Look Before You Leap
In about two weeks my brother and his wife will celebrate 40 years of marriage, having tied the knot about four years before I did the same. The older I get, the more grateful I am for the faithfulness of my parents, who were married for 42 years before my mother died.
As in any marriage, they went through rough patches. I’m glad they worked their way through them, since it left me an example of refusing to quit when the going gets tough.
For those who haven’t been to the altar yet, I will tell you what I did our niece’s son who is getting married in mid-May: “At some point in the next few years, you will say to yourself: Why did I ever do this? Don’t worry. That’s normal.”
Meditating on Challenges
I spent recently time meditating on the challenges any couple—but particularly young men—face as they contemplate marriage. The spark came from a new book written by Mary Colbert, 13 Women You Should Never Marry: and how every man can recognize them.
The author is the wife of Dr. Don Colbert, whose bestselling health books have been excerpted in the pages of Charisma, a magazine I’ve written for regularly for 21 years.

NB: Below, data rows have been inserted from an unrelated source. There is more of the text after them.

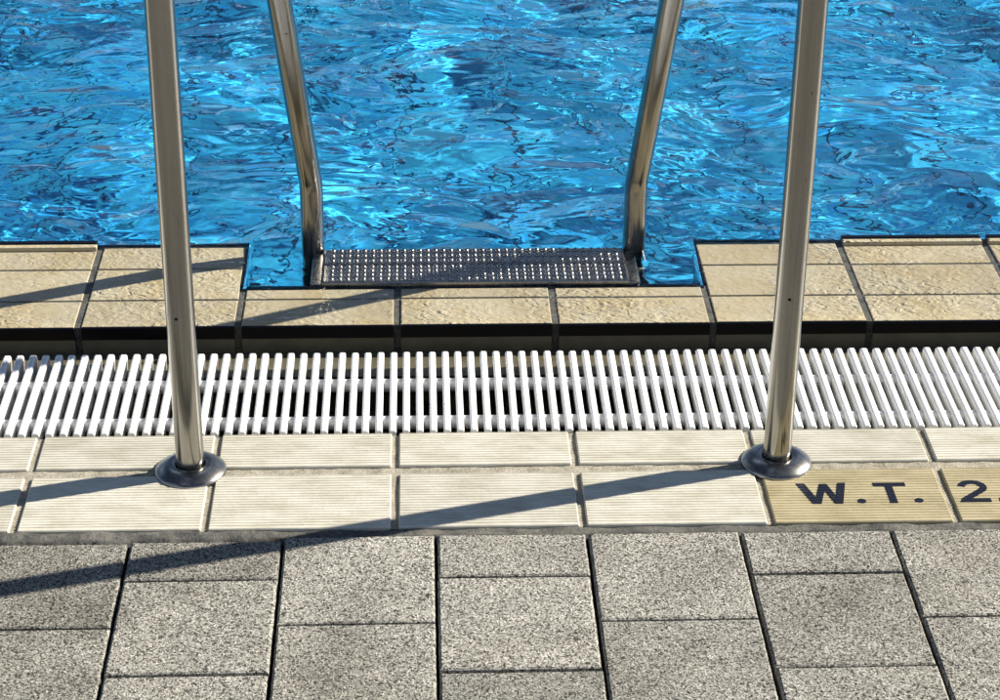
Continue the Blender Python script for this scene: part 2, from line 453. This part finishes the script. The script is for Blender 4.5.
# ------------------------------------------------------------------ pool basin
s = NT('blue_pool_tile')
def brick(wd, ht, ms):
    br = s.n('TexBrick'); br.offset = 0.0
    br.inputs['Scale'].default_value = 1.0; br.inputs['Brick Width'].default_value = wd; br.inputs['Row Height'].default_value = ht
    br.inputs['Mortar Size'].default_value = ms; br.inputs['Mortar Smooth'].default_value = .1; br.inputs['Bias'].default_value = -.1
    s.l(s.pos, br.inputs['Vector']); return br
b1 = brick(.25, .25, .0065)
b1.inputs['Color1'].default_value = (1, 1, 1, 1); b1.inputs['Color2'].default_value = (.8, .86, .92, 1); b1.inputs['Mortar'].default_value = (.10, .13, .18, 1)
b2 = brick(.05, .05, .0008)
b2.inputs['Color1'].default_value = (.004, .27, .84, 1); b2.inputs['Color2'].default_value = (.05, .58, 1.0, 1); b2.inputs['Bias'].default_value = .28; b2.inputs['Mortar'].default_value = (.03, .26, .50, 1)  # mosaic blues, spread wide to stand in for pale patches of caustic light
colp = s.mix(1.0, b2.outputs['Color'], b1.outputs['Color'], 'MULTIPLY')
colp = s.mix(1.0, colp, s.ramp(s.noise(2.2, 4, .6), [(.3, .72), (.6, 1.1)]), 'MULTIPLY')
M_pool = s.set(color=colp, rough=.4)
s = NT('blue_wall_tile')
M_wall = mat_plain('blue_wall_tile', (.02, .28, .62), .4, nscale=8)
DEPTH = -.85
bm = bmesh.new(); box(bm, -16, 16, .60, 40, DEPTH-.2, DEPTH); o = obj('pool_floor', bm, M_pool); tag(o, kind='structure'); floor = o
bm = bmesh.new()
box(bm, -16, 16, .70, YN-.0042, DEPTH, -.10); box(bm, -16, -.2575, YN-.0042, YB-.0042, DEPTH, -.10); box(bm, .5075, 16, YN-.0042, YB-.0042, DEPTH, -.10)
box(bm, -16.3, -16, .3, 40, DEPTH, -.0); box(bm, 16, 16.3, .3, 40, DEPTH, -.0); box(bm, -16.3, 16.3, 40, 40.3, DEPTH, -.0)
o = obj('pool_wall', bm, M_wall); tag(o, kind='structure'); wall = o
bm = bmesh.new(); box(bm, -60, 60, 40.3, 140, -.4, -.0); box(bm, -60, -16.3, -.0, 40.3, -.4, 0); box(bm, 16.3, 60, 0, 40.3, -.4, 0)
o = obj('far_deck', bm, M_paver); tag(o, kind='structure')

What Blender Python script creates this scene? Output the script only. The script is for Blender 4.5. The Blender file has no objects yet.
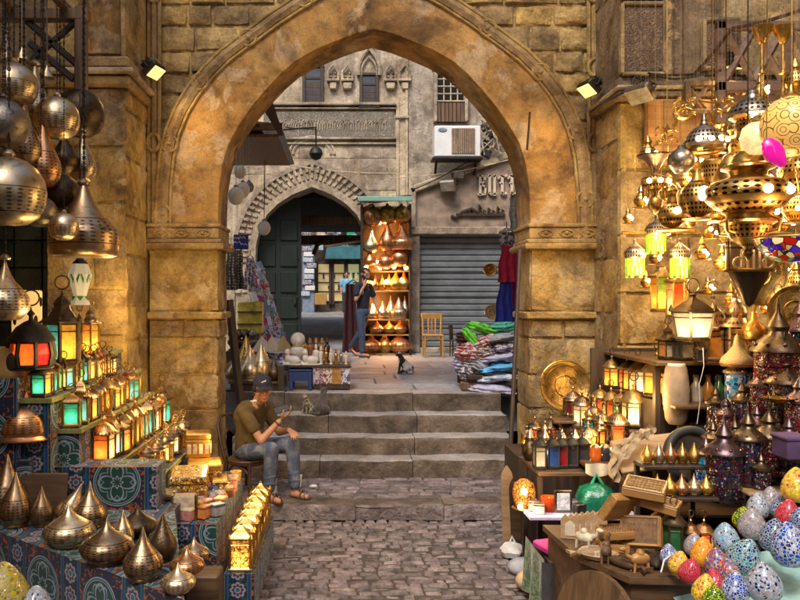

A fairly easy read, the book contains the kind of advice I wish I would have been received as a teenager, which is why I plan to pass it on to a young man close to us. I recommend it as a birthday or Christmas gift to your sons, grandsons, or other young males in your life.
Avoiding Trophy Tina
The chapter titles are fairly descriptive of the women men should avoid—people like Blinded Brenda, Trophy Tina, Prideful Patty, Critical Cathy, or Broke Betsy.
About now, some women reading this may have steam coming from their ears. Calm down. One reason I appreciate the book is Mary Colbert’s admission that at various points she has exhibited some of the adverse qualities she outlines.
So she isn’t throwing stones as much as offering a caution to avoid potential spouses who exhibit a quality that will doom any marriage: excessive self-centeredness.
Relying on Appearances
I speak as a man who in my younger (and foolish) days started my list of dating prospects with appearance—which also happens to be the worst criteria for determining whether to form a relationship with another person.
How somebody looks has little to do what kind of person he or she is underneath the outer exterior.
I still remember an attractive bank clerk whose looks would catch most men’s eye. However, when I heard her griping and complaining about co-workers, her looks seemed secondary.
Indeed, while I can only cite gut instinct, I think one reason for sky-high divorce rates is too many people entering marriage without serious contemplation of the potential pitfalls ahead of them. Those little flaws and irritating habits during dating will magnify themselves after the thrills of the ceremony fade—and they will.
Getting it Right
Indeed, as I reflect on my own marriage, I am still amazed that somehow I managed to get it right. To a certain extent, ignorance is bliss, because had I known all the obstacles we would encounter, I may have never said, “I do.”
Still, if Colbert’s book helps more young men to examine their dating choices, and the young women who read it to engage in more self-reflection, it will have performed a great service to society.
Sometimes, the best marriages are those that never happen.